25ish years ago we all thought the internet would be a wonderful marketplace of ideas where people wouldn’t be judged by their age, gender, race or whatever, but on the merit of their ideas.
And it did feel that way for a while back when it took a bit of intelligence to get online. However, now that anyone can get online with just a few clicks the morons have learned how to amplify their moronity.
It would have been that. Or at least a lot more like that…
If social media hadnt been invented, and if social media hadn’t gamified human interaction with upvotes/likes/etc, which ended up doing nothing but creating a dopamine feedback loop that is directly responsible for the extremity of online discourse today.
Social media is also responsible for using its algorithms to link isolated village idiots and conspiracy nuts, and giving them secure echochambers with which to bounce off of eachother free of outside criticism or view, until they ended up completely disconnected from any hint of reality.
I mean, it sort of did, it’s just not quite that simple. A lot of amazing things have come about because of social media. So many artists able to reach people directly without needing gatekeepers like publishers. Movements able to be organized where previously those people would have never interacted.
When the “Subscribe” button is gray and the “Use for free” button is blue, you know something’s up 🤔
You think they make 10€ per user in ads? I don’t believe that, the ad market is very competitive and banner ads don’t pay well.
Maybe, maybe not. But the UX pattern they use clearly indicates that they rather have users continue to use the adds version instead of getting 10 euros per month. And that’s certainly not because of the goodness of their heart but because it is better for them as a company. And “better for the company” pretty much always means “making more money”.
youtube only makes around 2€ per user per month by the most optimistic estimates, and they serve full tv-like video ads which are also clickable and targeted, and a lot of them. that’s literally the final form of advertising and it still doesn’t reach a monthly 10€/user, the addressable market is just not that big.
the dark pattern is real though. they’re going for your data and they’re not doing it for money. make of that what you will (i certainly have ideas and they’re not pleasant)

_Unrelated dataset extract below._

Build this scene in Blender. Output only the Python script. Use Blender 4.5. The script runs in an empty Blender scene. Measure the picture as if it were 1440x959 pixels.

One thing nobody has mentioned here is that paying users devalue the ads for non-paying users. Paying users are more likely to have desposableincomee, and are more valuable to advertisers. If advertisers know that the only people being shown ads are those without the money to buy their products, they won’t be willing to buy the ad space.
What’s absolutely scummy is that “laws are changing in your region” is not what happened. The law hasn’t significantly changed. What has changes is that the regulator is finally enforcing the law.
Also said law doesn’t allow blocking access if you don’t agree to the tracking rules, so let’s see where this goes.
Law opens for supplier to charge money, if necessary to support the service, which is what Meta is doing.
However, fuck Meta.
Honestly I don’t disagree with that bit.
A website shouldn’t be forced to operate at a loss, which is what Facebook would be doing if they couldn’t strip mine data OR charge access to use the service.
Delete that garbage.
I swore off all Meta products before they were called Meta. One of the better decisions I’ve ever made.
lol, saying “before they were called meta” as if that was a long time ago. That was 2 years ago.